AMP predicts it will be a law-beaker
AMP Limited has warned it will be in breach of the Government’s proposed new legislation aimed at modernising membership and share register settings – the Corporations Amendment (Modernisation of Members Registration) Bill because it only has email addresses for 34 per cent of its 770,000 shareholders.
The big financial services group has told the Senate Economics Committee that enacting the legislation will see AMP and companies like it in almost immediate breach.
“The bill, if enacted, will create a mandatory requirement for the register of all companies to contain the email addresses of all its members. As AMP holds email addresses for only 34 per cent of its shareholders, AMP will be in breach of the proposed amendment upon the bill’s enactment and, despite its best endeavours, AMP is unlikely to ever be compliant,” the company said in a submission to the Senate committee.
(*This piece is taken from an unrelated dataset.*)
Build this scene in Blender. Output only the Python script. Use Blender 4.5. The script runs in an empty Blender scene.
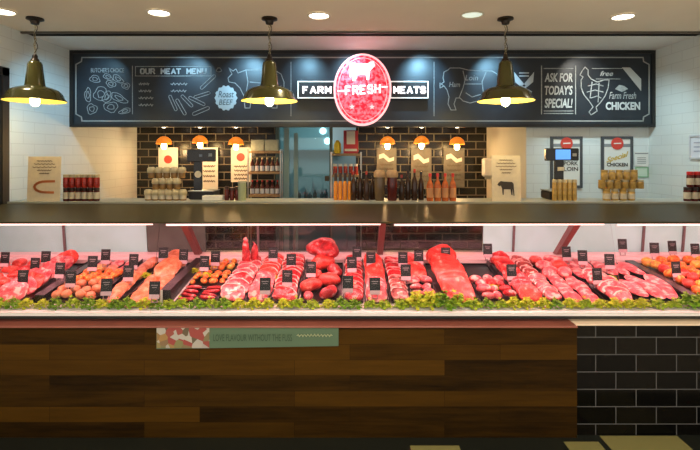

“We have estimated the costs associated with a separate mail out to our 500,000 shareholders, who have not provided us with an email address, requesting this information from them,” it said. “This exercise is likely to cost AMP around $800,000 including printing, mailing costs and processing.”
“This is a waste of resources which is unlikely to result in any additional email addresses being collected,” the AMP submission said.
It said a campaign conducted in 2016 to collect additional email addresses only resulted in 40,000 additional email addresses being collected.
“In addition, the average age of our shareholders is 75 years and in our experience, many older shareholders do not have an email address,” it said.
“Therefore, the retrospective collection of this data from shareholders is not feasible,” the submission said. “In addition, ongoing compliance with maintaining the accuracy of shareholder emails on the register is likely to be challenging and costly for companies.”